About this design

Visual accessibility

This design aims to show how a site can look great, but still demonstrate plenty of visual affordance. Notably with ubiquitous text underlining — for interactive text. And with colour — to denote interactive state.

Text underlining

Underlined text is one of the oldest conventions of the web. Hyperlinks are what set apart the world wide web from other visual mediums.

As web browser technology and web design evolved, we grew excited by the ability to ‘clean up’ our designs. To a lot of us, removing the underlines from text links was a great way to reduce visual clutter. Everyone knows how to work links now, right?!

And in 2014, Google set a precedent for this.


But, as our approach to UX and visual accessibility continues to mature, we’re facing the reality that we often don’t provide enough visual affordance.

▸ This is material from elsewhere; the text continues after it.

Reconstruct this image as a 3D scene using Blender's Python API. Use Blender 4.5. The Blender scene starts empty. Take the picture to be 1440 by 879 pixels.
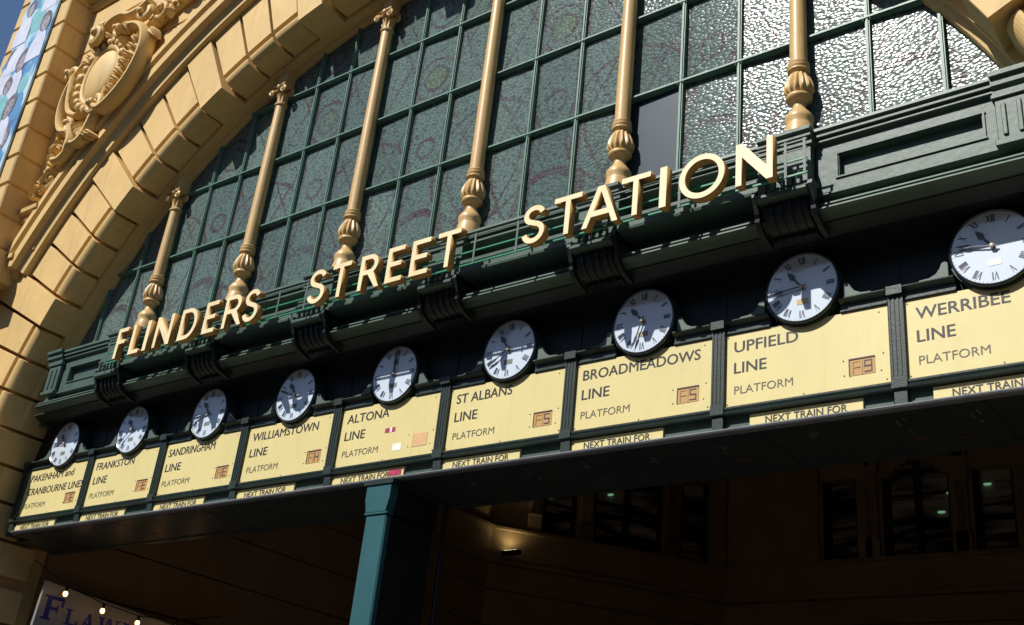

Like many, I believe that colour alone isn’t enough to differentiate linked text from regular text.

Using contrastive font weight — to differentiate between regular and interactive text — can help. But other, non-linked text — such as headings and bold phrases — may share a similar stronger weight. So this can still leave ambiguity.

Underlined text is classic, robust and explicit. Why fight against browser defaults? Why not align with a powerful convention? Why undermine the potential for engagement and conversion on a superficial whim?

My approach

On this website I’ve used underlining to denote interactive text, almost ubiquitously.

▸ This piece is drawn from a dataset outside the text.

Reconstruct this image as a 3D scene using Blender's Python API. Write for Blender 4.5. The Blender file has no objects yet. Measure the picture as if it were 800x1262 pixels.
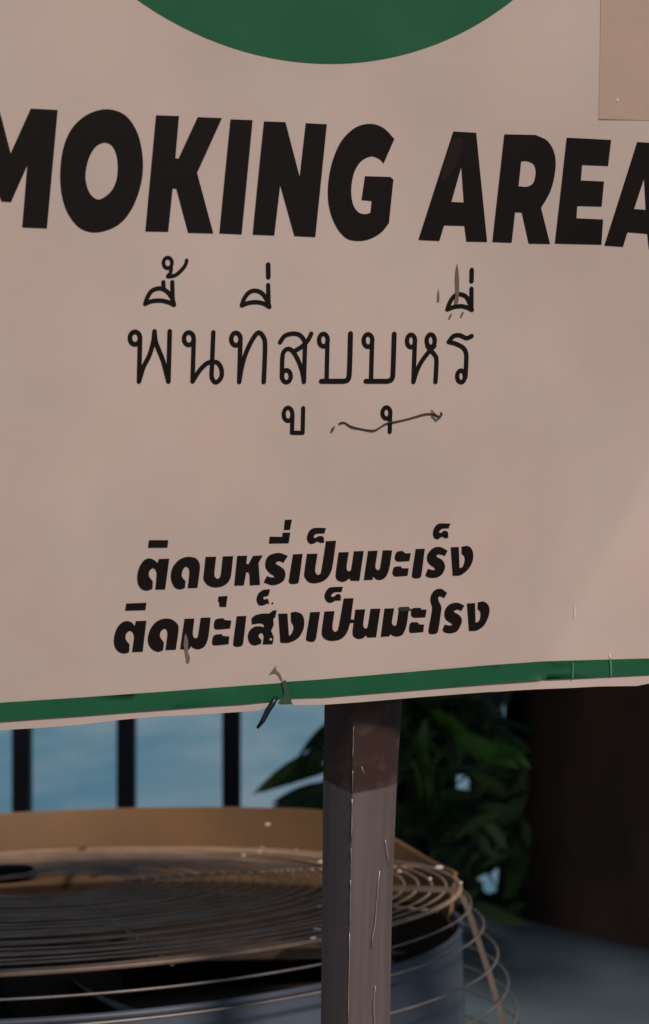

The only exceptions are when prompting text is part of a wider — also interactive — component, such as a button or a ‘card’. These components offer their own conventions for visual affordance, so underlined text would only serve to overcomplicate — and possibly confuse the interaction.

Interactive colour

Whatever happened to different colours denoting interactive state?

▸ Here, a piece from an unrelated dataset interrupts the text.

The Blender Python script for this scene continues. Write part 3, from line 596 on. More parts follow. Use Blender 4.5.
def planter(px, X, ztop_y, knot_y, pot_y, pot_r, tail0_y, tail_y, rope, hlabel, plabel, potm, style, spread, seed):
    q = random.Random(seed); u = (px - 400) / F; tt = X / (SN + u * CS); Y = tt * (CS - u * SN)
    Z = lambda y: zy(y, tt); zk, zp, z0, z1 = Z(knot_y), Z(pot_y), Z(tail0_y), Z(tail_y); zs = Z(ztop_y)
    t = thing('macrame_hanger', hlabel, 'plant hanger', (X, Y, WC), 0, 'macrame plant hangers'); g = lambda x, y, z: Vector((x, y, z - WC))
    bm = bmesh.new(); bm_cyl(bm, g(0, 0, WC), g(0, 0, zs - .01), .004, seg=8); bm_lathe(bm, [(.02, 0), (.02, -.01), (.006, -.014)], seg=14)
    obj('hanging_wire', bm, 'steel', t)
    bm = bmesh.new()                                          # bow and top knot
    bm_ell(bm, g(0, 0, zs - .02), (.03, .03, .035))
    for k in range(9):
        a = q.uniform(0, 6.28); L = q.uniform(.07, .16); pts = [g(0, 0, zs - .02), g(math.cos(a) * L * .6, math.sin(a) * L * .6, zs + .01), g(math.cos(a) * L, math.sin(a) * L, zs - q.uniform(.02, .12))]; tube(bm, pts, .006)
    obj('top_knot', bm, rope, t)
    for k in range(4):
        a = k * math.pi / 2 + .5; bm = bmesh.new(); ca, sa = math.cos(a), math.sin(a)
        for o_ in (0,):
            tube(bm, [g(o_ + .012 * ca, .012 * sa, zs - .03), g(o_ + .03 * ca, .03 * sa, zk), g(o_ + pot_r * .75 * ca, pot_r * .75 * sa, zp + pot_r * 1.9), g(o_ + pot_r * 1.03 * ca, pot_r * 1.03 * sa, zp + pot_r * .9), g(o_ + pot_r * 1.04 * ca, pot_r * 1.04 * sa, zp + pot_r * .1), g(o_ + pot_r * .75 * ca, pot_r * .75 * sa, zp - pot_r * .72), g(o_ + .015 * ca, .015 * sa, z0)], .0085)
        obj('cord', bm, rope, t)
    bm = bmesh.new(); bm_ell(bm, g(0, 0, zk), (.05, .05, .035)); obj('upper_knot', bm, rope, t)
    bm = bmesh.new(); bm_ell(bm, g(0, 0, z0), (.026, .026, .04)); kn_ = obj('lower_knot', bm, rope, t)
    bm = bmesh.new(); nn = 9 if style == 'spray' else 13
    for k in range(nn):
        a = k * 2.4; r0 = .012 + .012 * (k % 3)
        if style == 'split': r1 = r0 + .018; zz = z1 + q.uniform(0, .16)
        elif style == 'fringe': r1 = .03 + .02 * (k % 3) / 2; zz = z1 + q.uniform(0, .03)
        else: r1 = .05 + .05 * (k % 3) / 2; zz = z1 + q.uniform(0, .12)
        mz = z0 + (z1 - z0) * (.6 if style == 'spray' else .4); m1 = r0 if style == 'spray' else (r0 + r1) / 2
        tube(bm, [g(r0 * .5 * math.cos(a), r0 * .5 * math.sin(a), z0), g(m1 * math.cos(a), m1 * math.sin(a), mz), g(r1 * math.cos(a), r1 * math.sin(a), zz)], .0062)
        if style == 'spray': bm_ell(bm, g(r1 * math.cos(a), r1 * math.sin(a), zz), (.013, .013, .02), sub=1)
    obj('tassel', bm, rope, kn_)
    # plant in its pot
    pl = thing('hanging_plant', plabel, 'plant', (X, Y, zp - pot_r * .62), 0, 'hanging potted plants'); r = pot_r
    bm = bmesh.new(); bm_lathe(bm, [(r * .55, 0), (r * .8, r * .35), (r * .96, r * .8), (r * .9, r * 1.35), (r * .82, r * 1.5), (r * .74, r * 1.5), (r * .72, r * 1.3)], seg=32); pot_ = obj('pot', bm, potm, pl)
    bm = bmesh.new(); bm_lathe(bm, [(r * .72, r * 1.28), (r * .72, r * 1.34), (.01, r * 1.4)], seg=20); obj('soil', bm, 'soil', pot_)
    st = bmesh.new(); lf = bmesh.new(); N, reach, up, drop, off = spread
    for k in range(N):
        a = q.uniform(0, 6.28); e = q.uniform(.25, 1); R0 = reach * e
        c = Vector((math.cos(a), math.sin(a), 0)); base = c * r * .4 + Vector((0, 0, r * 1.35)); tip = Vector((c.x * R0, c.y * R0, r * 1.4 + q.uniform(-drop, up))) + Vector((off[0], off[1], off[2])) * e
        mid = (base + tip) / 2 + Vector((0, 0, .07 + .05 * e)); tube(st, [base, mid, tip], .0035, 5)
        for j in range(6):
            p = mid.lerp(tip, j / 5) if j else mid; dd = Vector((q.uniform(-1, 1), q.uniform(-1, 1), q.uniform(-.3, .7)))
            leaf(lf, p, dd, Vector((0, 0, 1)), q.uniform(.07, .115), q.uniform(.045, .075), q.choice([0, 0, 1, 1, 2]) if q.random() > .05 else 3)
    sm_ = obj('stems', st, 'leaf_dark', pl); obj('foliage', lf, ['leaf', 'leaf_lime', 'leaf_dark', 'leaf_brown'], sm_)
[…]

This is another browser default, that helps to show our relationship with a link.


Blue was often the ubiquitous colour for hyperlinks. Purple would show that you’ve visited a certain link before. The colour could change on hover. And another could even be used to show that something is in the process of being clicked.

But again, many designers and developers choose to override this traditional approach. Restrictions of brand palette, or sufficient visual contrast of available colours, is often the barrier here.

My approach

I’ve prepared two sets of interactive colour. Covering the traditional four interactive states. One set for use against my light backgrounds and another set for use against dark backgrounds.

And to ensure sufficient visual contrast, between text colour and background colour, I’ve made sure that each colour achieves a WCAG ‘AA’ rating or higher.


Spatial system

This website uses a spatial system, of my own design.

It uses a modular scale, and in this case a ratio of 1.618 (the golden ratio no less!), to produce a set of numbers.


These numbers then get used everywhere! As em and rem units, these numbers control:

  • All vertical rhythm
  • Type hierarchy
  • Block, grid and section spacing

Starting mobile-first, numbers are taken from further up the scale, as increasing screen size allows for larger and more relaxed sizing and spacing.